Yes, the numbers involved pale next to the pay-per-view tallies generated by last weekend's circus but for a sport reckoned by so many to be on life support, boxing may, whisper it, be having a resurgence. "Or a least a moment," as Sports Illustrated put it recently.

Box office

Just over an hour before Imelda May sang Amhrán na bhFiann, 8,000 were on their feet at the Stub Hub Arena in Carson, California lauding Miguel Cotto's emphatic 12-round victory over Yoshihiro Kamegai.

At 36, Cotto is on the last lap of an illustrious career but the six-time world champion obviously retains enough box office appeal to put bums on seats even when up against the most hyped and slickly marketed event in combat sports history.

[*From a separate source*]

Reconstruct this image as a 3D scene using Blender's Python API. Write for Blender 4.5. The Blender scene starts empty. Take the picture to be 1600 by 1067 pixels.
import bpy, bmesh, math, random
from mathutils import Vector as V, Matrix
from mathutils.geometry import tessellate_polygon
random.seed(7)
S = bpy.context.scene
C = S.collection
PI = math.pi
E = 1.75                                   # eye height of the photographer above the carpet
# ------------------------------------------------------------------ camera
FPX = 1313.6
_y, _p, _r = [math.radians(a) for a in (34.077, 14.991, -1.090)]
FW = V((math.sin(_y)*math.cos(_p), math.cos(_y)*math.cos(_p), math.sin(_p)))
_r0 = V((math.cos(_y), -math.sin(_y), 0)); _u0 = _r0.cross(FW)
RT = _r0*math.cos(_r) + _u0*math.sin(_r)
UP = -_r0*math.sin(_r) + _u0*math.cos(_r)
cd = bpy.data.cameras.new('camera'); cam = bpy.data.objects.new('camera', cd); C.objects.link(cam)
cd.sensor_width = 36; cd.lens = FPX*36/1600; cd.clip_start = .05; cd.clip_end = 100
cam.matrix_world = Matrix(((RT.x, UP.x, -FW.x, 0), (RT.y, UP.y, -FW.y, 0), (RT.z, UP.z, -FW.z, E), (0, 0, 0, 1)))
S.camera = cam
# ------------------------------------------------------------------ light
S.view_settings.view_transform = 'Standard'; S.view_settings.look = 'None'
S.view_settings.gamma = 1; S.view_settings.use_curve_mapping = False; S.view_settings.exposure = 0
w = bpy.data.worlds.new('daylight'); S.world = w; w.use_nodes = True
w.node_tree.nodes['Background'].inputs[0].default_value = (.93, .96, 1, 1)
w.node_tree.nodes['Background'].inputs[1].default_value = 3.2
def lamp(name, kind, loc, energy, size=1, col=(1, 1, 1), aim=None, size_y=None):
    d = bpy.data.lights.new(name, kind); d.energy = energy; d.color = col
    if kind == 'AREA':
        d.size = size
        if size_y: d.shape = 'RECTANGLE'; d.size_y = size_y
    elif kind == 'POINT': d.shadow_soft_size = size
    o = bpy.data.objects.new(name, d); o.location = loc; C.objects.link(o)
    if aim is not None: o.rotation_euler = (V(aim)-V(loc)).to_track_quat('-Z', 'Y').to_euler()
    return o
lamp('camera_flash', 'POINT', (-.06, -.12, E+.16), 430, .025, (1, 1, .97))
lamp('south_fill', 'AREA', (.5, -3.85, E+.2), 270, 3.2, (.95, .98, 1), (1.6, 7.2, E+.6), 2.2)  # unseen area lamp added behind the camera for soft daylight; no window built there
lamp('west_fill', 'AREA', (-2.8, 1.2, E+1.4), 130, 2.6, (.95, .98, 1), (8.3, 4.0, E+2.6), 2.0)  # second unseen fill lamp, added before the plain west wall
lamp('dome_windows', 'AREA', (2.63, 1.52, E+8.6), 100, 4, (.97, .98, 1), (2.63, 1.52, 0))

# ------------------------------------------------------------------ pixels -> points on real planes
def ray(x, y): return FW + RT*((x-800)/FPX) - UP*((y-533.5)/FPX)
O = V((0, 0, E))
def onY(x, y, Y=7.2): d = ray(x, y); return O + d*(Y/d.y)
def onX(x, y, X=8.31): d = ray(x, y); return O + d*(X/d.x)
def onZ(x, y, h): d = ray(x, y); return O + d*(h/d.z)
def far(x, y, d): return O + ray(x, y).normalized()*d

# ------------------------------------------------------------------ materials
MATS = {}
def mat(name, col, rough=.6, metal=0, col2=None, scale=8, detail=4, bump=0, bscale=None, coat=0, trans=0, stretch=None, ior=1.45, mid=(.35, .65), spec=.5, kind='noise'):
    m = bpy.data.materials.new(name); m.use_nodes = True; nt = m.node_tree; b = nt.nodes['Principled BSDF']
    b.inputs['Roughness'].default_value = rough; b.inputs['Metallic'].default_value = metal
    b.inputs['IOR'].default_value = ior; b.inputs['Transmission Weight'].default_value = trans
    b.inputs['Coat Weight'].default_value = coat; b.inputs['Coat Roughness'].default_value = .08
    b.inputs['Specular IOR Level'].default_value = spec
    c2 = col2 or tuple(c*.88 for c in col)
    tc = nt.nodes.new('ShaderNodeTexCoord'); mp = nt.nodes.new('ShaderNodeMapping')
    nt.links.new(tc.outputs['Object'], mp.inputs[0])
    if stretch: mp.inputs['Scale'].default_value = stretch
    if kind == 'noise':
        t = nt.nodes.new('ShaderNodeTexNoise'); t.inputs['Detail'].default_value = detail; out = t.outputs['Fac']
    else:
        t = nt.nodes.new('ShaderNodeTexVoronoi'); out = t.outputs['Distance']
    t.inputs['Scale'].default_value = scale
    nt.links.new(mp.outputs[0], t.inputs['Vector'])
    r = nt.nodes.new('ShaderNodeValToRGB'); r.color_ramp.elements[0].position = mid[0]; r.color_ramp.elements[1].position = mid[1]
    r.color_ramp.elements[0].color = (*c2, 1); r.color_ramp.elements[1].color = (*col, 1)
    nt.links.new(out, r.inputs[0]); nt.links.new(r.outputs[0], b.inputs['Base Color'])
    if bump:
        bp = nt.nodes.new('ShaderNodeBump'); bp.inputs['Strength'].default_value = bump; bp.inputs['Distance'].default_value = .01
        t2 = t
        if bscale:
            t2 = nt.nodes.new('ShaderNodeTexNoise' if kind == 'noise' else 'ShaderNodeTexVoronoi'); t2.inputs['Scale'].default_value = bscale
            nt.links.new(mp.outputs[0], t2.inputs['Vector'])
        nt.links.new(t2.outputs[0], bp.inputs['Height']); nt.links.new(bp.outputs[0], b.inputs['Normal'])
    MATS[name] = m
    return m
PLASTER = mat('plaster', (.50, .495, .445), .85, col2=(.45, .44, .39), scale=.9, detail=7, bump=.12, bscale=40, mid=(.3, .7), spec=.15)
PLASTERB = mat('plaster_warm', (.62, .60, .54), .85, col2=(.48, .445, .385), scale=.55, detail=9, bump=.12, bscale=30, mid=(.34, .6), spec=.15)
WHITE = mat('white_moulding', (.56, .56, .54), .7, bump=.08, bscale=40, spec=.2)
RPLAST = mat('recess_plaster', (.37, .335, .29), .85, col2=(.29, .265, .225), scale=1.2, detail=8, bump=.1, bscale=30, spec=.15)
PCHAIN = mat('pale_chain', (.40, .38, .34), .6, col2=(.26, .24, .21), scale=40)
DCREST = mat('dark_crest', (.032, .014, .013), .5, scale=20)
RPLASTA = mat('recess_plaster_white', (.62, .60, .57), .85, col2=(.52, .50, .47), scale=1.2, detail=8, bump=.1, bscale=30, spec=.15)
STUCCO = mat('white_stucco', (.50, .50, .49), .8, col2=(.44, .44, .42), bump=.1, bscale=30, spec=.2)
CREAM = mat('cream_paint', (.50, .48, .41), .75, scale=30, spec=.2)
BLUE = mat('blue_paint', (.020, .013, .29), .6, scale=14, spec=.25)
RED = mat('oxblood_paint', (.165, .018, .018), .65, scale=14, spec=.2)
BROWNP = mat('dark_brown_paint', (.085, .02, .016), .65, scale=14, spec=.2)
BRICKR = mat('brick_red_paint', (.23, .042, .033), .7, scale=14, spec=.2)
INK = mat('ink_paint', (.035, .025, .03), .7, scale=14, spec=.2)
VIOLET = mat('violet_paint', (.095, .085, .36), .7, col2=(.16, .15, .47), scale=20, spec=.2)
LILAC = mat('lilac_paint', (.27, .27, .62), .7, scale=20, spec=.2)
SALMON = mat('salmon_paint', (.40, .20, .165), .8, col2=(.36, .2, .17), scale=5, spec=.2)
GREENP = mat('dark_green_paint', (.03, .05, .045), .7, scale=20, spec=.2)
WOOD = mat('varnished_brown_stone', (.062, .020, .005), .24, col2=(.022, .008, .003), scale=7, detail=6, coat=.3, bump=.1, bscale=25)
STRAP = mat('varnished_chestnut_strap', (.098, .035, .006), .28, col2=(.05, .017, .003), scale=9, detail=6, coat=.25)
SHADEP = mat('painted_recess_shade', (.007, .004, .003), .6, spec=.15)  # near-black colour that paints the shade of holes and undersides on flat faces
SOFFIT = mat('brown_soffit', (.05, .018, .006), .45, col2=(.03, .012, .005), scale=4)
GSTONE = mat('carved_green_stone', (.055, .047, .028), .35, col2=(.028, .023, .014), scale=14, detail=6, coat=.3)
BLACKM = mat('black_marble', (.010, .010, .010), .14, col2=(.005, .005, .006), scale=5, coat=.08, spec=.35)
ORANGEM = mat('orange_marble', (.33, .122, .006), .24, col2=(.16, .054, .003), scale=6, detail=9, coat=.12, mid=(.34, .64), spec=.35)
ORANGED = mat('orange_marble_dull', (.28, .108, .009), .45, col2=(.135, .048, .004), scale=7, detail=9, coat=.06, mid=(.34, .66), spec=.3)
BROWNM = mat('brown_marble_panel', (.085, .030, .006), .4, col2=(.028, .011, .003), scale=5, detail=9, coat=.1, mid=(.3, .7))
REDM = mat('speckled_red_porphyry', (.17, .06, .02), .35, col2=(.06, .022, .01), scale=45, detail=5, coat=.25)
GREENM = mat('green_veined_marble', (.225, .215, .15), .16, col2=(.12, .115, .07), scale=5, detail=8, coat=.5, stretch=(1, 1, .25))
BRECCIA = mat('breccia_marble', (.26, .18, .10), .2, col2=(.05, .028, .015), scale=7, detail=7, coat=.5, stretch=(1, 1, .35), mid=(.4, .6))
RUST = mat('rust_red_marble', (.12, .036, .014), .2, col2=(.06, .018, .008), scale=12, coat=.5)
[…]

Seven days earlier, 12,000 filled the Pinnacle Bank Arena in Lincoln, Nebraska to witness junior welterweight Terence Crawford become that rarest of modern species, an undisputed champion. With his abrupt third round stoppage of Julius Indongo, Crawford took possession of all four belts, confirming his status as one of the best pound-for-pound fighters of his generation. That contest carried added lustre because here were two champions in their prime putting it all on the line to see who truly held sway at 140lbs.

In the decades since it turned into an indigestible alphabet soup of competing governing bodies, the most regular and justified critique of the sport has been the persistent failure of the best to take on the best at their best. Crawford and Indongo did just that.

Slightly over two weeks from now, Canelo Alvarez and Gennady Golovkin will offer more of the same in what is the most eagerly-anticipated showdown since Pacquiao and Mayweather. Even more so perhaps because, unlike that duo, this pair of middleweights are meeting while still at their peak.

"If you want to watch, like, a show, like Cirque du Soleil, just watch," said Golovkin, dismissing Mayweather-McGregor last week. "If you want true boxing fight, best fight in boxing, welcome to September 16."

Boxing's other enduring problem has been too many of its marquee match-ups take place, like Alvarez-Golovkin, in the ghetto of pay-per-view. A money-spinning option yet one so exclusive that even in his pomp ten years ago it took a stint on Dancing with the Stars before most Americans discovered Mayweather. By partnering with ESPN, Top Rank are banking on their best and brightest garnering heightened profiles far beyond the fistic fanbase.

While HBO and Showtime do an excellent job broadcasting bouts, they are premium channels that are in relatively few American homes. ESPN remains the face of sport in this country.

When they put their considerable resources and multiple outlets behind any event, it instantly becomes part of the national conversation. At least part of MMA’s meteoric rise has been down to its symbiotic relationship with Fox Sports who appear to show some UFC-related programming (old fights, reality shows etc) at any given moment of every day.

If ESPN do likewise, producing ancillary programming and incorporating Top Rank fighters and fights into their non-stop diet of sports talk shows on radio and TV, all of boxing will benefit. The one downside is that bloviator-in-chief Stephen A Smith will get to continue to feign knowledge of all things pugilistic. A price that will just have to be paid.